The World Flight, Second Attempt:

Intended Route to Howland

For obvious reasons, Earhart’s strip map and navigational instructions for the trip to Howland are not available for inspection. However, charts for the same flight, prepared by Clarence Williams on February 9, 1937 but from the opposite direction, are now in the Special Collections archive at Purdue University in West Lafayette, Indiana. These show a great circle route representing the shortest distance, 2,556 statute miles (2,223 nm), between the two points, based upon 16 way points.1 Williams uses the position of 0°49′N, 176°43′W for Howland, the accepted position at the time, corresponding to 2219 nm along a great circle route. CDR W. N. Derby, USCG, commanding officer of the Itasca in 1935, had already sent a letter to the Naval Hydrographic Office detailing the latest, accurate, position for Howland as 0°50′30″N, 176°34′30″W.2 On Aug. 17, 1936, William Miller, in his 6th Equatorial Cruise Report, reported that a revised position of Howland was determined to be 0°48′6″N, 176°38′12″W.3 A copy of this cruise report was retained by Bill Miller for his office files, and he undoubtedly had access to this information when conferring with Earhart prior to her departure. Whether he gave her the latest position information for Howland is unknown. The distance from Lae to this revised, corrected, location for Howland is 2223 nm. The difference in positions for the various Howland locations are on the order of 5 nm, an insignificant amount should one come upon visual range of the island itself.

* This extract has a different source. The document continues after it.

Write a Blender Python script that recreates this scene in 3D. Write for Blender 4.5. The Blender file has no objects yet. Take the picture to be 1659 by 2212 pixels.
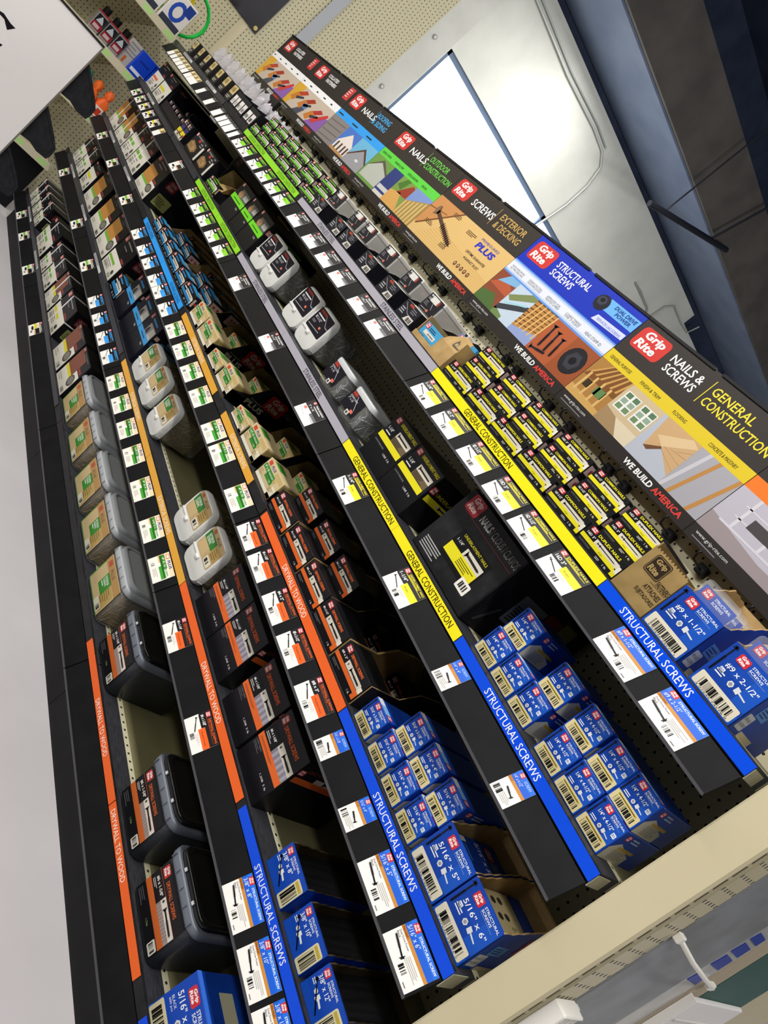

The route from Lae to Howland passes over or near land at only four locations:

  1. The southern coast of New Britain, about 200 nm after departure.
  2. The northern tip of Bougainville, in a natural near sea-level saddle between two mountain peaks about 450 nm out.
  3. The uninhabited Nukumanu Islands about 735 nm out.
  4. The island of Tabiteuea in the Gilberts, about 1,700 nm out.

There is no evidence to suggest that Earhart’s intended route from Lae to Howland Island was anything but the reciprocal of the original plan. The magnetic variation along the route varies from 6 to 9 degrees East from Lae to Howland.4 Independent verification of magnetic variations during this time period indicate no errors on the part of Clarence Williams. Earhart would begin her flight steering a 73° magnetic (80°True) course, changing over to 68° magnetic (78°True).

As a safety measure and navigational aid a U.S. Navy ship, the U.S.S. Ontario, was stationed at approximately the halfway point on the great circle route at 3.9°S/165.6°E, some 1,104 NM from Lae. The USS Ontario was to help guard Earhart’s plane and to collect weather information from the surrounding area and to provide that information to the Fleet Air Base, Pearl Harbor, so that accurate forecasts could be provided to Earhart. Standing by at Howland Island was the U.S. Coast Guard Cutter Itasca.